Neither QB is as athletic or strong-armed as Newton or Gabbert, but both could better fit the West Coast offense that Harbaugh will run with the 49ers.

The West Coast, of course, puts a higher value on accuracy and poise than deep throwing.

Or the 49ers could trade out of the seventh slot with a team that wants to move up for Gabbert (if he’s still there), and maybe take Washington’s Jake Locker 10 to 15 picks later.

One highly-rated QB I feel confident the 49ers will not select: Arkansas’ Ryan Mallett, who is not nearly athletic enough to flourish in the West Coast offense.

“With Jim, he’s got a lot of intuition about him when he looks at the quarterback position,” Baalke said of Harbaugh. “He’s been very successful in not only picking them but also in developing them.

“So that definitely plays into it from my perspective. I like to just listen to what he says and why he likes a particular trait in a quarterback.”

Don’t underestimate Harbaugh’s belief that he can mold a QB into something greater than others perceive is possible.

Andrew Luck was not considered a superstar prospect out of high school — Harbaugh saw otherwise, and that did not turn out poorly for Stanford, Luck or Harbaugh.

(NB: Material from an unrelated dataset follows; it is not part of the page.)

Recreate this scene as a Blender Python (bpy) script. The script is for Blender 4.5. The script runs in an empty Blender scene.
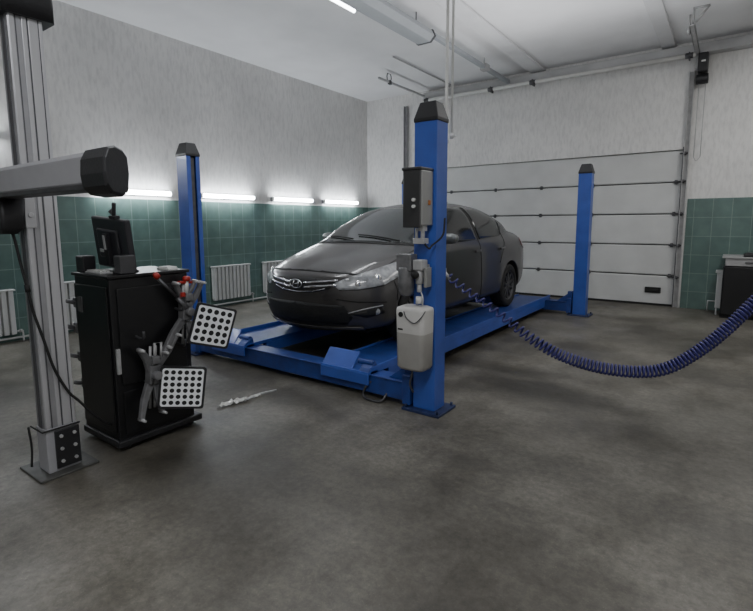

There could and probably should be a QB who reminds Harbaugh of Luck in this draft, and I don’t think that’s Newton or Gabbert.

That QB should be available in the second or third round, which the 49ers probably already have deduced.

Or else the 49ers could totally flub this draft, end up with the first overall pick in 2012 and then just take Luck.

That wouldn’t take too much analysis or gut instinct. That would just be accidentally brilliant.